EXERCISE: Do not include the pictures; repeat the rest of the data exactly.

AVAILABLE DATA:
========

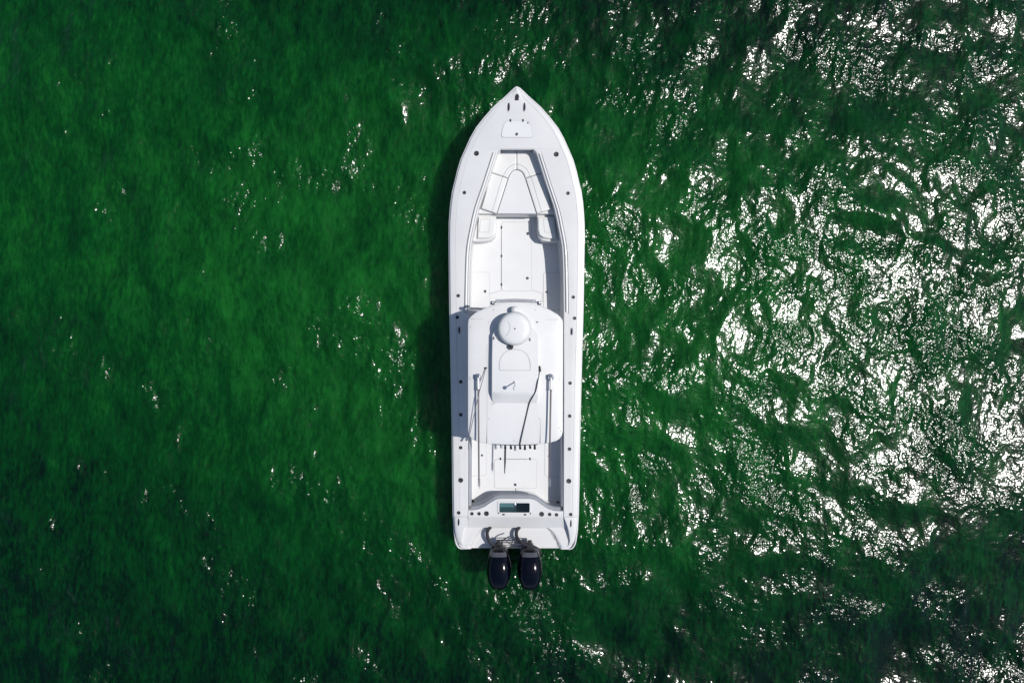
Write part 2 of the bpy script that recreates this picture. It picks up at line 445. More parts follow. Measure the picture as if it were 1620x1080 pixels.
def build_deck():
    """Gunwale cap: side strips, the closed foredeck and the transom top, with a rounded outer edge and the grab-rail channels."""
    vs, fs = [], []
    def strip(rows):
        base = len(vs); n = len(rows[0])
        for r in rows: vs.extend(r)
        for i in range(len(rows)-1):
            for k in range(n-1):
                a = base+i*n+k; fs.append((a, a+1, a+n+1, a+n))
    def outer(v):
        h = hw(v); z = sheer(v); f = min(1.0, h/20.0)
        e = min(9.0, h*0.45)
        return [(h, z-0.085), (h+0.25*f, z-0.055), (h-0.9*f, z-0.016), (h-e*0.5, z-0.005), (h-e, z-0.001), (h-e-0.35*f, z-0.009), (h-e-0.75*f, z)]
    vb = [138.5, 140, 143, 146, 149, 153, 158, 164, 170, 178, 187, 195, 203, 211, 220, 228, 235]
    for sgn in (1, -1):
        rows = []
        for v in vb:
            z = sheer(v); o = outer(v); last = o[-1][0]
            cols = o + [(last*f, z+0.012*(1-f*f)) for f in (0.75, 0.5, 0.25, 0.0)]
            rows.append([(sgn*W(x, v, zz)[0], W(x, v, sheer(v))[1], zz) for x, zz in cols])
        strip(rows)
        # side decks
        vsd = [235, 236, 237, 238.5, 240, 245, 252, 262, 274, 287, 300, 315, 330, 345, 360, 375, 390, 405, 430, 460, 485, 494, 497, 499, 530, 580, 640, 700, 760, 800, 806, 812, 817]
        rows = []
        for v in vsd:
            z = sheer(v); o = outer(v); p = opn(max(v, 236)); chn = 1.0 if 241 <= v <= 496 else 0.0
            if v < 236.5: p = 25.0
            d = 0.02*chn; co = p+8.4; ci = p+2.6
            if v > 806: p = 75.2
            cols = o + [((o[-1][0]+co)/2, z+0.004), (co, z), (co-0.25, z-d), (ci+0.25, z-d), (ci, z), (p+0.8, z-0.003), (p+0.1, z-0.02), (p, z-0.05)]
            if v < 236.5: cols = o + [(o[-1][0]*(1-q)+p*q, z+0.005) for q in (0.4, 0.7, 0.8, 0.85, 0.9, 0.94, 0.97, 1.0)]
            rows.append([(sgn*W(x, v, zz)[0], W(x, v, z)[1], zz) for x, zz in cols])
        strip(rows)
    # foredeck lip in front of the cockpit opening
    rows = []
    for dv, dz in ((235, 0.006), (236, 0.0), (236.6, -0.02), (236.8, -0.06)):
        rows.append([(W(x, dv, 1.36)[0], W(x, dv, sheer(235))[1], sheer(235)+dz) for x in np.linspace(-25, 25, 11)])
    strip(rows)
    return mesh('gunwale_deck', vs, fs, GEL, boat, smooth=40)
deck = build_deck()

# transom top with the bulge for the livewell
TR = [(-75.2, 806.5), (-70, 806.5), (-60, 805), (-50, 801), (-40, 794), (-31.5, 789), (-24, 788), (0, 788), (22, 788), (30.5, 790), (39, 796), (49, 803), (59, 806.7), (70, 807.5), (75.2, 807.5)]
def tr_v(x): return float(np.interp(x, [a for a, b in TR], [b for a, b in TR]))
LW = (-26.5, 22.5, 794.5, 810.5)              # livewell opening (half widths from the axis, rows)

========

RESPONSE TO THIS TASK:
Write part 2 of the bpy script that recreates this picture. It picks up at line 445. More parts follow. Measure the picture as if it were 1620x1080 pixels.
def build_deck():
    """Gunwale cap: side strips, the closed foredeck and the transom top, with a rounded outer edge and the grab-rail channels."""
    vs, fs = [], []
    def strip(rows):
        base = len(vs); n = len(rows[0])
        for r in rows: vs.extend(r)
        for i in range(len(rows)-1):
            for k in range(n-1):
                a = base+i*n+k; fs.append((a, a+1, a+n+1, a+n))
    def outer(v):
        h = hw(v); z = sheer(v); f = min(1.0, h/20.0)
        e = min(9.0, h*0.45)
        return [(h, z-0.085), (h+0.25*f, z-0.055), (h-0.9*f, z-0.016), (h-e*0.5, z-0.005), (h-e, z-0.001), (h-e-0.35*f, z-0.009), (h-e-0.75*f, z)]
    vb = [138.5, 140, 143, 146, 149, 153, 158, 164, 170, 178, 187, 195, 203, 211, 220, 228, 235]
    for sgn in (1, -1):
        rows = []
        for v in vb:
            z = sheer(v); o = outer(v); last = o[-1][0]
            cols = o + [(last*f, z+0.012*(1-f*f)) for f in (0.75, 0.5, 0.25, 0.0)]
            rows.append([(sgn*W(x, v, zz)[0], W(x, v, sheer(v))[1], zz) for x, zz in cols])
        strip(rows)
        # side decks
        vsd = [235, 236, 237, 238.5, 240, 245, 252, 262, 274, 287, 300, 315, 330, 345, 360, 375, 390, 405, 430, 460, 485, 494, 497, 499, 530, 580, 640, 700, 760, 800, 806, 812, 817]
        rows = []
        for v in vsd:
            z = sheer(v); o = outer(v); p = opn(max(v, 236)); chn = 1.0 if 241 <= v <= 496 else 0.0
            if v < 236.5: p = 25.0
            d = 0.02*chn; co = p+8.4; ci = p+2.6
            if v > 806: p = 75.2
            cols = o + [((o[-1][0]+co)/2, z+0.004), (co, z), (co-0.25, z-d), (ci+0.25, z-d), (ci, z), (p+0.8, z-0.003), (p+0.1, z-0.02), (p, z-0.05)]
            if v < 236.5: cols = o + [(o[-1][0]*(1-q)+p*q, z+0.005) for q in (0.4, 0.7, 0.8, 0.85, 0.9, 0.94, 0.97, 1.0)]
            rows.append([(sgn*W(x, v, zz)[0], W(x, v, z)[1], zz) for x, zz in cols])
        strip(rows)
    # foredeck lip in front of the cockpit opening
    rows = []
    for dv, dz in ((235, 0.006), (236, 0.0), (236.6, -0.02), (236.8, -0.06)):
        rows.append([(W(x, dv, 1.36)[0], W(x, dv, sheer(235))[1], sheer(235)+dz) for x in np.linspace(-25, 25, 11)])
    strip(rows)
    return mesh('gunwale_deck', vs, fs, GEL, boat, smooth=40)
deck = build_deck()

# transom top with the bulge for the livewell
TR = [(-75.2, 806.5), (-70, 806.5), (-60, 805), (-50, 801), (-40, 794), (-31.5, 789), (-24, 788), (0, 788), (22, 788), (30.5, 790), (39, 796), (49, 803), (59, 806.7), (70, 807.5), (75.2, 807.5)]
def tr_v(x): return float(np.interp(x, [a for a, b in TR], [b for a, b in TR]))
LW = (-26.5, 22.5, 794.5, 810.5)              # livewell opening (half widths from the axis, rows)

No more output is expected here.